Борзыкин – рок-идол моей юности, многие его песни я люблю по сей день. Он стоял для меня вровень с Кинчевым и Цоем тогда. Именно как образец рок-бойца (БГ, Ревякин и Скляр воспринимались по-другому, и это отдельный разговор).
Ну, вот теперь я читаю его интервью, очень злое и такое, знаете, уставшее: типа, народ безумен, руки опускаются, сплошной «крымнаш», как всё это надоело, все одурачены пропагандой, и так далее, и тому подобное.
Борзыкин очень сердится на Кинчева, на Сукачёва, на Скляра за поддержку Новороссии, меня ругает, и… Тоска, в общем.
Но я, вполне себе с любовью, вспомнил, каким был Борзыкин все эти годы – пока я его слушал. Он сам себя определял как «мегамизантроп».
Для Борзыкина в целом характерно:
а) богоборчество и антиклерикализм;
б) конфликт с женщиной как таковой (см. песню «Путь к успеху»), а заодно и установка «Я не хочу иметь детей» (действительно, детей у него нет);
в) неприятие всяческого милитаризма и тем более империализма на уровне почти физиологическом; антисоветизм, естественно; ну и так далее.
Поэтому чему здесь удивляться.
Кинчев, Сукачёв, Ревякин, Скляр со времён юности бунтарской сильно изменились. Как минимум, можно вспомнить, насколько огромную роль в их нынешнем миропонимании играет православие.
А Борзыкин остался прежним. В чём есть свои плюсы.
Но если Бог бездарен, попы омерзительны, женщина отвратительна и продажна, история Родины являет собой насилие и позор, а люди слабы и глупы – то странно, если б после всего этого стоял «Крым наш».
В каком-то смысле – хорошо, что «крымнаш» этот список не венчает, а венчает его непроизнесённое, но подразумеваемое «За Майдан».
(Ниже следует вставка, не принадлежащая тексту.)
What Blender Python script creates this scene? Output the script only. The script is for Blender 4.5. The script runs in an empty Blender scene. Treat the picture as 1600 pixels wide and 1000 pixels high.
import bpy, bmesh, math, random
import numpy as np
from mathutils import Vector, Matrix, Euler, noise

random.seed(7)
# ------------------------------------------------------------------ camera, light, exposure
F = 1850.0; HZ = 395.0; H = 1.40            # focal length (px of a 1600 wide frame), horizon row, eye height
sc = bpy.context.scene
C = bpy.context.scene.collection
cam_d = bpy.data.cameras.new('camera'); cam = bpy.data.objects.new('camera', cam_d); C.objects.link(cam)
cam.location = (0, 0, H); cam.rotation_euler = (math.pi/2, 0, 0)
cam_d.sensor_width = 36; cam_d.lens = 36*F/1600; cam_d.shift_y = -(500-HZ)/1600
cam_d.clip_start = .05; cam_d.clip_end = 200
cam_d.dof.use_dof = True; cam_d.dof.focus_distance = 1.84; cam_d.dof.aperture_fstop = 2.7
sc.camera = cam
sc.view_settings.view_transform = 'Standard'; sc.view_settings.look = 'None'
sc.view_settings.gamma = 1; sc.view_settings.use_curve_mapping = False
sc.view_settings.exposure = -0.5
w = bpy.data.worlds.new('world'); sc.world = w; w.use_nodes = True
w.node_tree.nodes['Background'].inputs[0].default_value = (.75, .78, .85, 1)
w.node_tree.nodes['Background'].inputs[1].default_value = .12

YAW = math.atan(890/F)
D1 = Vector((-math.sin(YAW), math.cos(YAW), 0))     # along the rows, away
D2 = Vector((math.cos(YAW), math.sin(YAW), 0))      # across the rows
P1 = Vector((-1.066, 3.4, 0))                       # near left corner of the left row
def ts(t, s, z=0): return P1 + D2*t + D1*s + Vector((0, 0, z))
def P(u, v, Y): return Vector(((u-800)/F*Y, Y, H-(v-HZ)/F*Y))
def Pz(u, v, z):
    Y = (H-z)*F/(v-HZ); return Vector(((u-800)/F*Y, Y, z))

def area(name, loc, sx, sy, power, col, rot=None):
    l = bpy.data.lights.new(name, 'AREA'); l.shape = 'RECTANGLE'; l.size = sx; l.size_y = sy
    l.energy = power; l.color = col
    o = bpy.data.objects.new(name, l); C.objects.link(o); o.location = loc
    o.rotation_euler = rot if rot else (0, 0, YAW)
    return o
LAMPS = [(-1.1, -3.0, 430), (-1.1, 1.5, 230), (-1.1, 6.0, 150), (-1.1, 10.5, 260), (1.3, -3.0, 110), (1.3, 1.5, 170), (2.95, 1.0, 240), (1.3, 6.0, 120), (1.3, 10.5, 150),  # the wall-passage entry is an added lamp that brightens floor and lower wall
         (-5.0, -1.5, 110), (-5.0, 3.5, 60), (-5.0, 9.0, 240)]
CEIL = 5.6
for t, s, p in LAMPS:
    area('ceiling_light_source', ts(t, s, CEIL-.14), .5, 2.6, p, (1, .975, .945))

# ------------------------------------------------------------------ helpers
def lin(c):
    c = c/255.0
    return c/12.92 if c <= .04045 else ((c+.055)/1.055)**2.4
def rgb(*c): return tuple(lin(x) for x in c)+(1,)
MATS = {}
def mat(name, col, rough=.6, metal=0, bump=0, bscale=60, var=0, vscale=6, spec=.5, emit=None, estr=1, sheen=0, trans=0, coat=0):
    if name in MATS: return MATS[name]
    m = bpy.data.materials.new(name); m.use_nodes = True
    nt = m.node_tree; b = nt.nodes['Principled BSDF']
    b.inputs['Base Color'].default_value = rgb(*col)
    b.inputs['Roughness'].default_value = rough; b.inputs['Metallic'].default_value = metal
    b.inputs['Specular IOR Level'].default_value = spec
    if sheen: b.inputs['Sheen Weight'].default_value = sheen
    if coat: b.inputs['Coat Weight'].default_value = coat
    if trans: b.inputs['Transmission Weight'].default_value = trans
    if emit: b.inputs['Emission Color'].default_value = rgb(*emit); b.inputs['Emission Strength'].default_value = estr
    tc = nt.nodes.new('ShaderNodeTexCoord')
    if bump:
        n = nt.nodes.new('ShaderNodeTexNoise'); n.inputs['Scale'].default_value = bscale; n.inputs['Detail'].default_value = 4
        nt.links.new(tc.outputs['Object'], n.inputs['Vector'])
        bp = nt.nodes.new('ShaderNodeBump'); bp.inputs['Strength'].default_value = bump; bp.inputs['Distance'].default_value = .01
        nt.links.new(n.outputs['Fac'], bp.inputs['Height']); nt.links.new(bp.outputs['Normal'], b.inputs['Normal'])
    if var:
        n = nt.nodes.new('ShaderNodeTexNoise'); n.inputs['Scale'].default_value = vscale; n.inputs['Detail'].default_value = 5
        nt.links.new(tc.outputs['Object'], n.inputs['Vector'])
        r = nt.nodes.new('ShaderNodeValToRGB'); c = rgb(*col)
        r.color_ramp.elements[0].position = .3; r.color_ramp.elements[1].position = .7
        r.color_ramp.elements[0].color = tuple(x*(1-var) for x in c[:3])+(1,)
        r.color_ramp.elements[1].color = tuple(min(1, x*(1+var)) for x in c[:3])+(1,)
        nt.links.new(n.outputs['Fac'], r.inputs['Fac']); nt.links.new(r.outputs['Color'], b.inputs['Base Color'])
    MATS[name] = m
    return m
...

Не надо сердиться на Борзыкина. Михаил равен себе.
…помнится, мы сидели с ним в кафе в Питере и он рассказывал про своего отца – каким его отец был пьяницей и дурным человеком, – это было интервью, так что я сейчас не открываю никаких тайн.
Столько даже не боли, а неприязни было в словах Борзыкина. К своему отцу.
Не знаю, к чему я здесь вспомнил про отца, которого он не любил и не простил.
Хотя вру.
Знаю, конечно.
* * *
Алексей Колобродов: Какие мнения, други?
Я думаю, Захар льстит Борзыкину (правда, оговорив субъективность с поправкой на время «для меня», «тогда»), вставляя его в один ряд с Кинчевым и Цоем.
Он до них совершенно не дотягивает и «тогда» не дотягивал – на пару лет(1986–1988 примерно) выбившись в первачи за счёт протестно-истерического темперамента и умения – наверное, с испугу – точно формулировать. Плюс всеобщая тогдашняя сумятица с определённым, впрочем, критерием «прокукарекать первым».